When the band realized they were sitting out of order in the photo, they went back to the house a few days later to re-shoot the album jacket, only to find the house had been demolished in the interim. So the original photo stayed, with drummer Dallas Taylor peeking out of a window on the back cover.

Crosby Stills and Nash cover photo session, Santa Monica, 1969.

Morrison Hotel

Another iconic photo session Henry Diltz shot in 1969 came at the end of the year, when The Doors asked him to photograph the cover session for their new album Morrison Hotel.

Diltz met the band at the rundown hotel on L.A.’s Skid Row, only to find the real Morrison Hotel management wouldn’t let them take any photographs inside. Despite this, the band quickly ran inside for a few photos through the window when the manager left the desk, and the now-famous shot was taken.

As notable are the photos Diltz took of the band loitering around the hotel entrance waiting to leap in for the cover shot, and the warmer reception the band received for a similarly quick photo shoot at a nearby bar, dubbed the Hard Rock Cafe.

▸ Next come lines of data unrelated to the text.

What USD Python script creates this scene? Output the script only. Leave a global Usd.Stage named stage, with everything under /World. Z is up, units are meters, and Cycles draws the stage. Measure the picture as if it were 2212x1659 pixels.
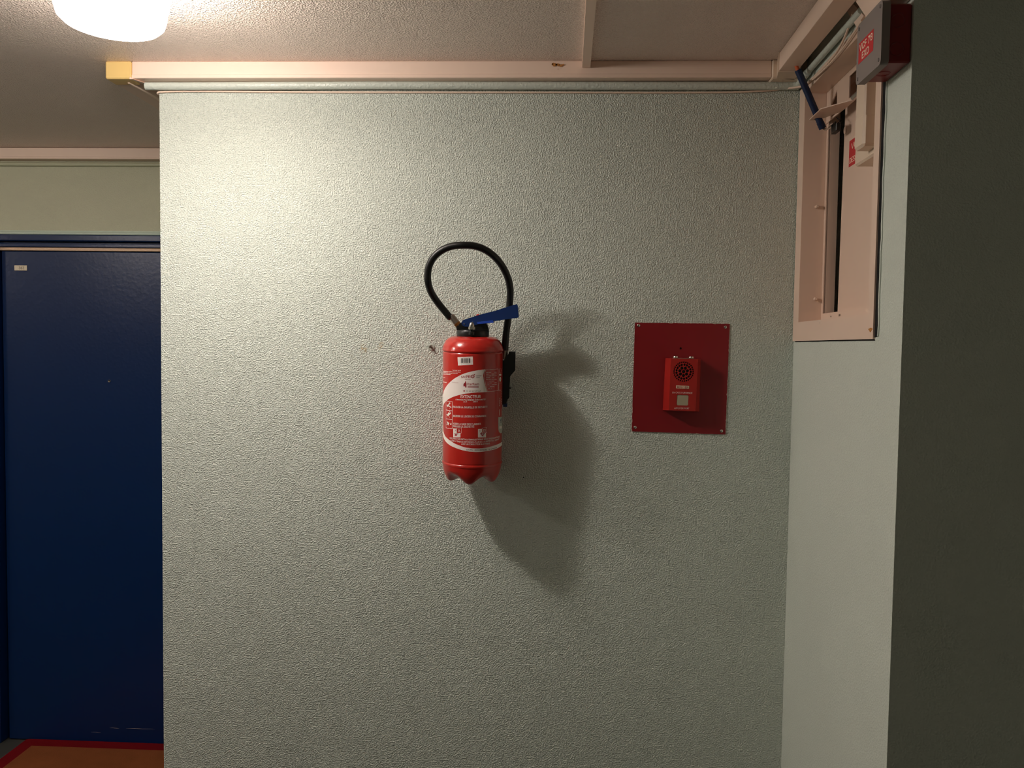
import math, random
import numpy as np, trimesh, manifold3d as m3, usdkit, meshkit
from shapely.geometry import Polygon, LineString, Point, box as sbox
from shapely.ops import unary_union
from shapely import affinity
from pxr import Usd, UsdGeom, Gf, Sdf

stage = Usd.Stage.CreateInMemory()
UsdGeom.SetStageUpAxis(stage, 'Z')
UsdGeom.Xform.Define(stage, '/World'); UsdGeom.Scope.Define(stage, '/World/Looks')
random.seed(7); RNG = np.random.default_rng(7)

# ------------------------------------------------------------ camera (image 2212 x 1659, focal length in pixels)
F, CX, CY, DIST, CAMZ = 1735.0, 1106.0, 829.5, 2.2, 1.655
EXPOSURE = 0.14
_dy = np.array([(1184 - CX) / F, (750 - CY) / F, 1.0]); _dy /= np.linalg.norm(_dy)
_dx = np.array([1, 0.0156, 0.0]); _dx[2] = -(_dx @ _dy) / _dy[2]; _dx /= np.linalg.norm(_dx)
_dz = np.cross(_dx, _dy); _dz = -_dz if _dz[1] > 0 else _dz
M = np.stack([_dx, _dy, _dz], 1)                      # world -> (image right, image down, forward)
CAM = np.array([0, -DIST, CAMZ])
cam = UsdGeom.Camera.Define(stage, '/World/camera')
cam.CreateHorizontalApertureAttr(36.0); cam.CreateVerticalApertureAttr(36.0 * 1659 / 2212)
cam.CreateFocalLengthAttr(36.0 * F / 2212); cam.CreateClippingRangeAttr(Gf.Vec2f(0.05, 100)); cam.CreateExposureAttr(EXPOSURE)
_m = np.eye(4); _m[0, :3], _m[1, :3], _m[2, :3], _m[3, :3] = M[0], -M[1], -M[2], CAM
cam.AddTransformOp().Set(Gf.Matrix4d(*_m.ravel().tolist()))

# lamps: both are ceiling lamps of the corridor; their light is the emission of their bulb and bowl
LAMPS = [(-0.882, -0.600), (-2.50, -0.86), (-4.10, -0.86)]
GLOW = [(40.0, 1560.0), (58.0, 160.0), (60.0, 160.0)]     # radiance of each lamp's opal glass: overall, and where its bulb shines through
LAMP_COLOUR = (1.0, 0.905, 0.825)

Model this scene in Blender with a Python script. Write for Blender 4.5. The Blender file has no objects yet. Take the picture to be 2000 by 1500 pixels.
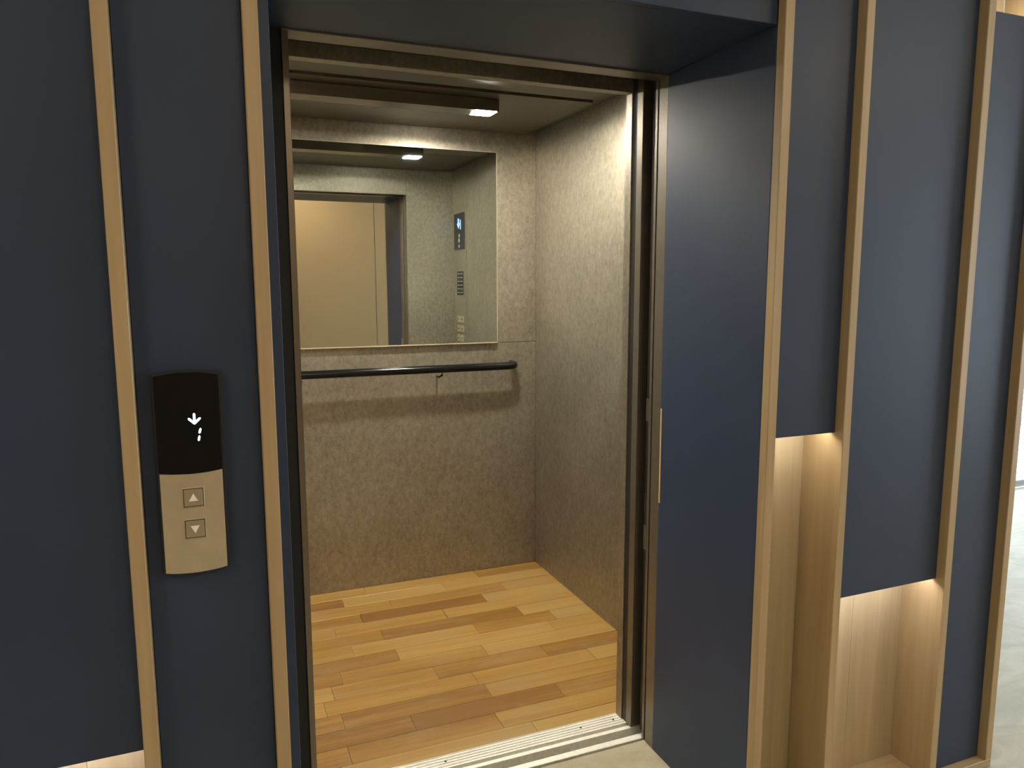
import bpy, bmesh, math, random
from mathutils import Vector, Matrix
random.seed(7)
SC = bpy.context.scene
COL = SC.collection

# ------------------------------------------------------------------ camera
H = 1.45
F_PX, YAW, PITCH, ROLL = 1458.14, 0.384, 0.1336, 0.0022
cd = bpy.data.cameras.new('camera')
cd.sensor_width = 36.0
cd.lens = F_PX / 2000 * 36.0
cd.clip_start = 0.02
cam = bpy.data.objects.new('camera', cd)
COL.objects.link(cam)
fwd = Vector((math.sin(YAW) * math.cos(PITCH), math.cos(YAW) * math.cos(PITCH), -math.sin(PITCH)))
rgt = Vector((math.cos(YAW), -math.sin(YAW), 0))
dwn = fwd.cross(rgt)
r2 = math.cos(ROLL) * rgt + math.sin(ROLL) * dwn
d2 = -math.sin(ROLL) * rgt + math.cos(ROLL) * dwn
M = Matrix((r2, -d2, -fwd)).transposed().to_4x4()
M.translation = Vector((0, 0, H))
cam.matrix_world = M
SC.camera = cam

# ------------------------------------------------------------------ world, exposure
w = bpy.data.worlds.new('daylight'); SC.world = w
w.use_nodes = True
bg = w.node_tree.nodes['Background']
bg.inputs['Color'].default_value = (0.82, 0.91, 1.0, 1)
bg.inputs['Strength'].default_value = 9.0
SC.view_settings.view_transform = 'Standard'
SC.view_settings.look = 'None'
SC.view_settings.exposure = 0.0
SC.view_settings.gamma = 1.0
SC.view_settings.use_curve_mapping = False
CAR_LAMP = 1900.0        # emission of the lift's ceiling lamps
LOBBY_LAMP = 25.0      # emission of the lobby's ceiling panels
NICHE_LED = 50.0       # emission of the niche light strips

# ------------------------------------------------------------------ materials
MATS = {}
def new_mat(name):
    m = bpy.data.materials.new(name); m.use_nodes = True
    nt = m.node_tree; b = nt.nodes['Principled BSDF']
    MATS[name] = m
    return m, nt, b
def N(nt, t, **kw):
    n = nt.nodes.new(t)
    for k, v in kw.items():
        if k in n.inputs: n.inputs[k].default_value = v
        else: setattr(n, k, v)
    return n
def coords(nt, scale, rnd=True):
    tc = N(nt, 'ShaderNodeTexCoord')
    mp = N(nt, 'ShaderNodeMapping'); mp.inputs['Scale'].default_value = scale
    if rnd:
        oi = N(nt, 'ShaderNodeObjectInfo')
        mu = N(nt, 'ShaderNodeVectorMath', operation='SCALE'); mu.inputs['Scale'].default_value = 37.0
        cb = N(nt, 'ShaderNodeCombineXYZ')
        for k in 'XYZ': nt.links.new(oi.outputs['Random'], cb.inputs[k])
        nt.links.new(cb.outputs[0], mu.inputs[0])
        ad = N(nt, 'ShaderNodeVectorMath', operation='ADD')
        nt.links.new(tc.outputs['Object'], ad.inputs[0]); nt.links.new(mu.outputs[0], ad.inputs[1])
        nt.links.new(ad.outputs[0], mp.inputs['Vector'])
    else:
        nt.links.new(tc.outputs['Object'], mp.inputs['Vector'])
    return mp.outputs[0]
def ramp(nt, fac, stops):
    r = N(nt, 'ShaderNodeValToRGB')
    e = r.color_ramp.elements
    while len(e) < len(stops): e.new(0.5)
    for i, (p, c) in enumerate(stops):
        e[i].position = p; e[i].color = (*c, 1)
    nt.links.new(fac, r.inputs[0])
    return r.outputs['Color']
def bump(nt, b, h, s, d=0.01):
    bp = N(nt, 'ShaderNodeBump'); bp.inputs['Strength'].default_value = s; bp.inputs['Distance'].default_value = d
    nt.links.new(h, bp.inputs['Height']); nt.links.new(bp.outputs[0], b.inputs['Normal'])
def setb(b, **kw):
    for k, v in kw.items(): b.inputs[k.replace('_', ' ')].default_value = v

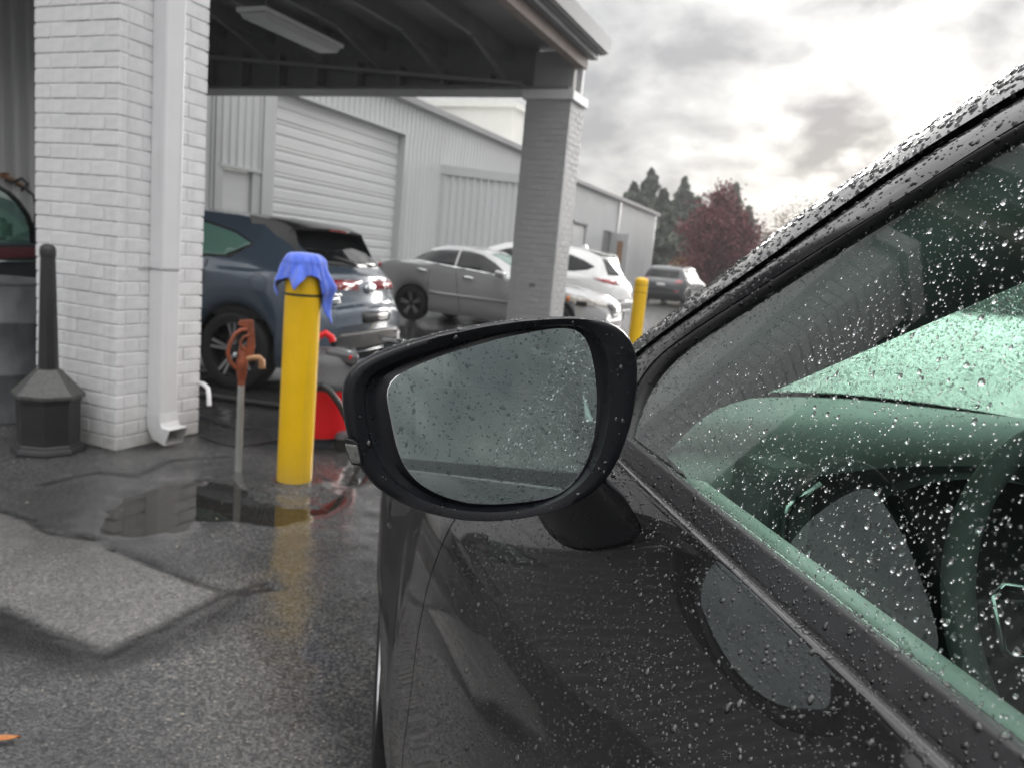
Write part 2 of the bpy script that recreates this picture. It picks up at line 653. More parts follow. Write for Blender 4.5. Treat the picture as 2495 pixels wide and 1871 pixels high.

The Doors’ Morrison Hotel photo session on Skid Row, Los Angeles, 1969.


Also in 1969, Henry Diltz was tapped by Woodstock organizer Michael Lang to be the official photographer for the planned music festival in upstate New York that summer.

As Diltz reveals in this interview with Tommy and Hansen, he was in Bethel, New York for two weeks before the show, enjoying the idyllic summer days on Yasgur’s Farm as the stage was constructed and the site made ready.

During the three days of Woodstock, Diltz rarely ventured far from the stage, photographing every act, including Ravi Shankar, Jimi Hendrix, The Who, Creedence Clearwater Revival, Santana, Sly and the Family Stone, the Jefferson Airplane, Janis Joplin, the Grateful Dead, Mountain, and many others.

His photo of Jimi Hendrix at Woodstock, playing with the Electric Sky Church, remains one of his most famous images from the festival.

Diltz’s iconic shot of Jimi Hendrix on-stage at Woodstock, August 1969.